Some observations about the Russian invasion
by Koan, Mon Aug 11, 2008 at 12:28:21 PM EDT
So I'm a little disheartened about the lack of diaries/commentary on this site about the ongoing crisis in the Caucasus. I've been itching to find a good discussion so I could add my uninformed/off-the-cuff opinions, but it seems the thing to do today is to either relive the primaries, discuss the Edwards soap opera, or post uncritical Obama campaign talking points on the front page.
So I'll make my own damn diary, and opine as I please! Man I love teh Internets.
1. This is a major move by Russia, and it has as much to do with Georgian repression of the South Ossetians as the invasion of Iraq had to do with WMD. Putin's been fucking with his neighbors over gas and oil resources for years now (see: Ukraine in 2005, Belarus in 2007) and this invasion clearly has designs beyond the disputed regions of S. Ossetia and Abkhazia. Currently, Russian forces are sitting outside of Tblisi, and the Russians have all but acknowledged that they seek full-fledged regime change, probably to control the Baku-Tblisi-Ceyhan pipeline and thereby monopolize fuel deliveries to Europe.
2. It's a major move against the U.S. Russia's rhetoric has been strongly critical of America, and this move comes against our strongest ally in the region. Georgia as the third-most troops of any country in Iraq, and has pushed for NATO membership. Putin is a stone player, and he knows exactly what he's doing.
3. The U.S. has no sticks to use against Russia, and everybody knows it. Thanks to the Bush administration's systematic squandering of any moral authority the U.S. once had, we have not a lick of credibility in the international community. Putin has so far steadfastly rebuffed any attempts at diplomacy, and his dissing of Bush and Sarkozy in Beijing before flying directly to the front was basically a major middle finger to that coalition people love to call "The West." What are we going to say? "You can't unilaterally intervene in another country merely to control their natural resources!" Nope, lost that card. "Your citing supposed Georgian abuses of the Ossetians is an obvious pretext!" Uh, don't have that one either.

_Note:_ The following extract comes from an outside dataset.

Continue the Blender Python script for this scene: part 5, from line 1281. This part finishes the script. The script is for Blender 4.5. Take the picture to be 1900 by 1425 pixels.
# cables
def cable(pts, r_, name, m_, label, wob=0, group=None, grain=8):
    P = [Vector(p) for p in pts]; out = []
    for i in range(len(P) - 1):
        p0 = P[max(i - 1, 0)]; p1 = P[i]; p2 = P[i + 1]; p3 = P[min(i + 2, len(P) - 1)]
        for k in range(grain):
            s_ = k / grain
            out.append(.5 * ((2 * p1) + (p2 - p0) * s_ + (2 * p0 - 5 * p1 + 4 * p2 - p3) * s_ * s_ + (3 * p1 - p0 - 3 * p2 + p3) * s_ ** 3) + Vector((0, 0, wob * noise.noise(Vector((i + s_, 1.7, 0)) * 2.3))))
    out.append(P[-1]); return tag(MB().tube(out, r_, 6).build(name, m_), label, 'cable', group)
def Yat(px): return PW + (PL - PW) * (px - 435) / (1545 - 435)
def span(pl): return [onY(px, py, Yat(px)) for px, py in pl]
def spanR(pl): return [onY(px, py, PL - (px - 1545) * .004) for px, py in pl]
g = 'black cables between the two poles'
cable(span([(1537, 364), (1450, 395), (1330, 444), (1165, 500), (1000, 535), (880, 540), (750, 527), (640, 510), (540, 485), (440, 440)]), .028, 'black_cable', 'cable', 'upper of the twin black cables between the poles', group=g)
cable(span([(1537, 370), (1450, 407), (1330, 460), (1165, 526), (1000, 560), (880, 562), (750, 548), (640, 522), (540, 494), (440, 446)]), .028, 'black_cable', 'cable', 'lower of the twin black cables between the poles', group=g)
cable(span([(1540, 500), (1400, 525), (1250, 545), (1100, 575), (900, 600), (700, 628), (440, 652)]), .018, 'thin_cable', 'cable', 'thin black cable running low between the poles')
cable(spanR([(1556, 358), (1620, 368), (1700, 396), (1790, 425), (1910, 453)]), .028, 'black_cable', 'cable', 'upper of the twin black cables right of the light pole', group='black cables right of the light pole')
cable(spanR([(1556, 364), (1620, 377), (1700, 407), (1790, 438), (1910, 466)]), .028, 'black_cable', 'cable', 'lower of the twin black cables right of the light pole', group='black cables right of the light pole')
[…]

4. The U.S.'s inability/refusal to come to Georgia's aid is chilling our other allies to the bone. The basic deal the U.S. has made to our allies in recent years has been: "support our adventures in VietIraq, and you'll be on our side, subject to our protection and whatever market aid we can give you." You think Ukraine, Pakistan, Taiwan, South Korea, et al are reassured by our inaction as tanks roll into the Georgian capital? This is where George W. and the U.S. were hugely popular, and which underwent a rare, peaceful transition into a Western-style democracy--the very transformation we urge on everybody in the world if they don't wanna get regime-changed. Now they know how good our word is.
5. Barack Obama needs to step up, like now. His initial statement was kind of wishy-washy, playing the same kind of on-the-one-hand equicovation that people used to use in the Balkans back in the day. ("The Serbs and the Bosniaks both need to stop the violence!") And his campaign's statement trying to tie the crisis to its current theme--McCain as corrupt insider in bed with the lobbyists--was a serious misstep. It made him look petty, small-minded, and out of it. If I were Plouffe I'd be on the horn to him right now, saying "Barack, this is a major world crisis, you cannot be seen surfing in Hawaii while John McCain is playing statesman."
I've staked a lot of my support for Obama on my belief that he has it in him to be a major statesman and player on the international scene. Right now, the free press McCain is getting while Obama mellows on the beach only helps him, playing as it does to his campaign's main theme that McCain, not Obama, is the only candidate capable of taking on Putin without being played. Obama strengthened his initial statement, I was pleased to see--now he needs to come back from vacation and show us what he's got. How will his multilateral, carrots-and-sticks, talk-to-our-belligerents foreign policy handle this particular crisis?
I want to see it.
[As always: my take only, of course.]